Safety and the user's convenience are assured through the use of the existing cook start button rather than using the power switch independently disposed.

The present appliance relies upon the combination of the mechanical latch method with the electronic control circuit as a measure to overcome static electricity, momentary power failure, a voltage drop, a surge of lightning, etc. Also, the appliance incorporating the present invention is less expensive and more convenient to use.

Whether it is the electronic circuit switch or the microswitch, the cook start switch may be actuated through the use of the resilient member according to the present invention, resulting in increased durability and reliability of the appliance.
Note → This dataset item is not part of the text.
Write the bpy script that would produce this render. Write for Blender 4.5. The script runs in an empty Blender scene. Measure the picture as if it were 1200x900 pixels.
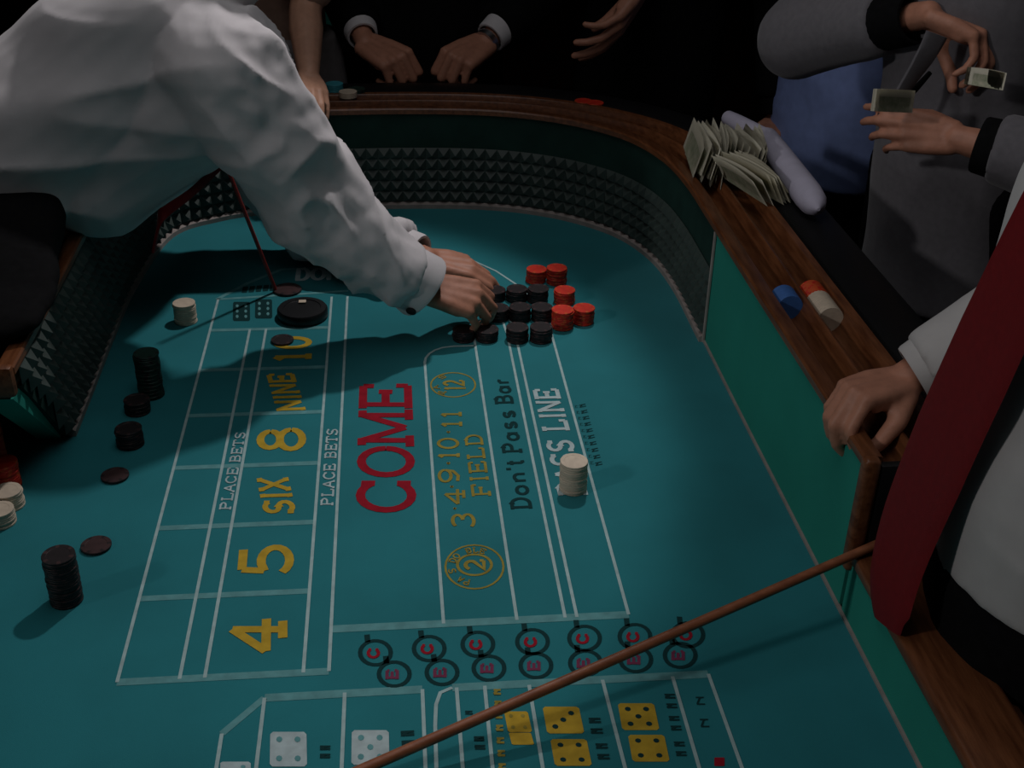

The cook start signal switch is not actuated directly by the cook start button, so that force does not act directly on the switch mounted on the electronic circuit board nor does it break or damage copper foils. The appliance is therefore highly reliable. In addition, since the switches mounted on the electronic circuit board suitable for mass production are used rather than microswitches, the appliance is less expensive and satisfactory in economy and workability.

Claims

1. A heating apparatus comprising:

a main body,

an operational panel portion disposed on said main body,

a heating chamber for receiving a food to be heated,

a heat source provided for heating said food,

a door for opening and closing movement in said heating chamber,

a plurality of door switches being turned on and off by the opening and closing movement of said door,

a main circuit for supplying said heat source with power,

an electronic control circuit for controlling the main circuit for said heat source,

a door open/close signal switch responsive to the turning on and off of said plurality of door switches,

a cook start switch for starting the heating of said food,

a cook start button means for indirectly turning on the cook start switch,

said cook start button means, said plurality of door switches, said door open/close signal switch, and said cook start switch being operatively associated with each other,

wherein said door open/close signal switch is rendered operative only when the plurality of door switches are turned on, said cook start switch is rendered operative only when said door open/close signal switch is operative, and said electronic control circuit is rendered operative only when the cook start switch and said door open/close signal switch are both turned on.

2. A heating apparatus as set forth in claim 1 further comprising:

a link lever means for controlling said plurality of door switches in association with the opening and closing movement of said door.

3. A heating apparatus as set forth in claim 2 further comprising:

a resilient actuator arm interposed between said cook start button means and said cook start switch.

4. A heating apparatus as set forth in claim 3, further comprising:

a circuit board means for carrying said electronic control circuit,

said resilient actuator arm being mounted on said circuit board means with its one end engaging with part of said operational panel portion and its opposite end being grounded by said circuit board means.